WHAT TO WORK ON » Each line from the one containing "Write the bpy" through the one containing "W.node_tree.nodes['Background'].inputs[1].default_value = 0.6" must be echoed exactly, endpoints included, and every other line omitted.

LISTED ENTRIES »
[BEGIN]

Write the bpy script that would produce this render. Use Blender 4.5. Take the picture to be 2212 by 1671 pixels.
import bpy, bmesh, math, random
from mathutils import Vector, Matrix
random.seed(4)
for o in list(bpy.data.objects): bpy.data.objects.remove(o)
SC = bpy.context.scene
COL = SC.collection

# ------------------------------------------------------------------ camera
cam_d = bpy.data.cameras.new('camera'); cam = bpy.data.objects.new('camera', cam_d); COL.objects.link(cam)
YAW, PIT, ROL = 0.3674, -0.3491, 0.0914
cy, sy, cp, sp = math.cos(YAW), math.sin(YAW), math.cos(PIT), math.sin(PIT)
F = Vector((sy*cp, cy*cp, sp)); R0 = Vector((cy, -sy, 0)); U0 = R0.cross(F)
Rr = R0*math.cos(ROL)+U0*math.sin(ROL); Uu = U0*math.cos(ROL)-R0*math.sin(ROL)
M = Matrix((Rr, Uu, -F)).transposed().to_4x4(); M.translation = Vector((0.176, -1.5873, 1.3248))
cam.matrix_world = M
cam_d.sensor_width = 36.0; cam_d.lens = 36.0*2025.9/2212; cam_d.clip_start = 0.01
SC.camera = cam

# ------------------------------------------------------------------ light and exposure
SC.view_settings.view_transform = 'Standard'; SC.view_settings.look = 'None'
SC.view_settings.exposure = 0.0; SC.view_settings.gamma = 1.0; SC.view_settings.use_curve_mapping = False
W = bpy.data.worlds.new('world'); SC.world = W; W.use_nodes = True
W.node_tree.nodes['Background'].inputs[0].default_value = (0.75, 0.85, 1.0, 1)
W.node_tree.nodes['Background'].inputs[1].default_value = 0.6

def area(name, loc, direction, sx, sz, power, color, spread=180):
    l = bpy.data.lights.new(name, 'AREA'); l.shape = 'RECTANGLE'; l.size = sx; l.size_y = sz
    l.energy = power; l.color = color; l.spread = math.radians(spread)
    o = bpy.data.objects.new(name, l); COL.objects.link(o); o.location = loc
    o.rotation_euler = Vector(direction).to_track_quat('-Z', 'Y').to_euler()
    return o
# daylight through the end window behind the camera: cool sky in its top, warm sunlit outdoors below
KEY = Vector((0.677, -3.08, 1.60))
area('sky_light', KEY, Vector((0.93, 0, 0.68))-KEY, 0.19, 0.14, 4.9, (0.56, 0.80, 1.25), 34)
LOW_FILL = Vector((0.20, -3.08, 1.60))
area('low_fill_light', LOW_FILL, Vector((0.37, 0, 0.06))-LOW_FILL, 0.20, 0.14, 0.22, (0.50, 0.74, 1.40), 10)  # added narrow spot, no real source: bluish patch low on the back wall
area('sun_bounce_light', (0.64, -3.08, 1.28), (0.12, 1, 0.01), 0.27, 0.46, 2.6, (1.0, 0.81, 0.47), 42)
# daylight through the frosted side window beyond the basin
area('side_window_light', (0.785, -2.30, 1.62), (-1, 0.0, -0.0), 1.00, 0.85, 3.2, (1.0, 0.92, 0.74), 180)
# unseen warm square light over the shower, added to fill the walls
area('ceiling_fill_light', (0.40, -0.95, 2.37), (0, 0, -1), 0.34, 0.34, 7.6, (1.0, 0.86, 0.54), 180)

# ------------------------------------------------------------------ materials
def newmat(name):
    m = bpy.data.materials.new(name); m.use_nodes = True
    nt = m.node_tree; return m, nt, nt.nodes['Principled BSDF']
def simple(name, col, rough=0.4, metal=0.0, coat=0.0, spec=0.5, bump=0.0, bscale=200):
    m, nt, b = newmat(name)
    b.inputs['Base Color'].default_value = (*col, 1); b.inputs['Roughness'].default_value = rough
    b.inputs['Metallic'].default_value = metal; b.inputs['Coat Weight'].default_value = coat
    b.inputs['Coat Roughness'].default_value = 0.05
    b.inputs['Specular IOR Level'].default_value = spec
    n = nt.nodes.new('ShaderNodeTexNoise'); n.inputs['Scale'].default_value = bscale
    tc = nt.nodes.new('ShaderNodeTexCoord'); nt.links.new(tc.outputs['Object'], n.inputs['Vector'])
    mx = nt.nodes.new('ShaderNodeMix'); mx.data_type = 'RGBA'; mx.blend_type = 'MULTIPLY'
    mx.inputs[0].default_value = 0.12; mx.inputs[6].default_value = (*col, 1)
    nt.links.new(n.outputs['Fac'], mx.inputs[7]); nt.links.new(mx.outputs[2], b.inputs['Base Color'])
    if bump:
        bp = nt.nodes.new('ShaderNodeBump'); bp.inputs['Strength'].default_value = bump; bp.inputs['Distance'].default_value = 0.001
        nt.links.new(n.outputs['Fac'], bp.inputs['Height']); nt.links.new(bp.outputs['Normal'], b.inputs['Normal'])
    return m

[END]
[BEGIN]

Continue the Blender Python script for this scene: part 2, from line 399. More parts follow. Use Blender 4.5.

[END]

RESPONSE »
Write the bpy script that would produce this render. Use Blender 4.5. Take the picture to be 2212 by 1671 pixels.
import bpy, bmesh, math, random
from mathutils import Vector, Matrix
random.seed(4)
for o in list(bpy.data.objects): bpy.data.objects.remove(o)
SC = bpy.context.scene
COL = SC.collection

# ------------------------------------------------------------------ camera
cam_d = bpy.data.cameras.new('camera'); cam = bpy.data.objects.new('camera', cam_d); COL.objects.link(cam)
YAW, PIT, ROL = 0.3674, -0.3491, 0.0914
cy, sy, cp, sp = math.cos(YAW), math.sin(YAW), math.cos(PIT), math.sin(PIT)
F = Vector((sy*cp, cy*cp, sp)); R0 = Vector((cy, -sy, 0)); U0 = R0.cross(F)
Rr = R0*math.cos(ROL)+U0*math.sin(ROL); Uu = U0*math.cos(ROL)-R0*math.sin(ROL)
M = Matrix((Rr, Uu, -F)).transposed().to_4x4(); M.translation = Vector((0.176, -1.5873, 1.3248))
cam.matrix_world = M
cam_d.sensor_width = 36.0; cam_d.lens = 36.0*2025.9/2212; cam_d.clip_start = 0.01
SC.camera = cam

# ------------------------------------------------------------------ light and exposure
SC.view_settings.view_transform = 'Standard'; SC.view_settings.look = 'None'
SC.view_settings.exposure = 0.0; SC.view_settings.gamma = 1.0; SC.view_settings.use_curve_mapping = False
W = bpy.data.worlds.new('world'); SC.world = W; W.use_nodes = True
W.node_tree.nodes['Background'].inputs[0].default_value = (0.75, 0.85, 1.0, 1)
W.node_tree.nodes['Background'].inputs[1].default_value = 0.6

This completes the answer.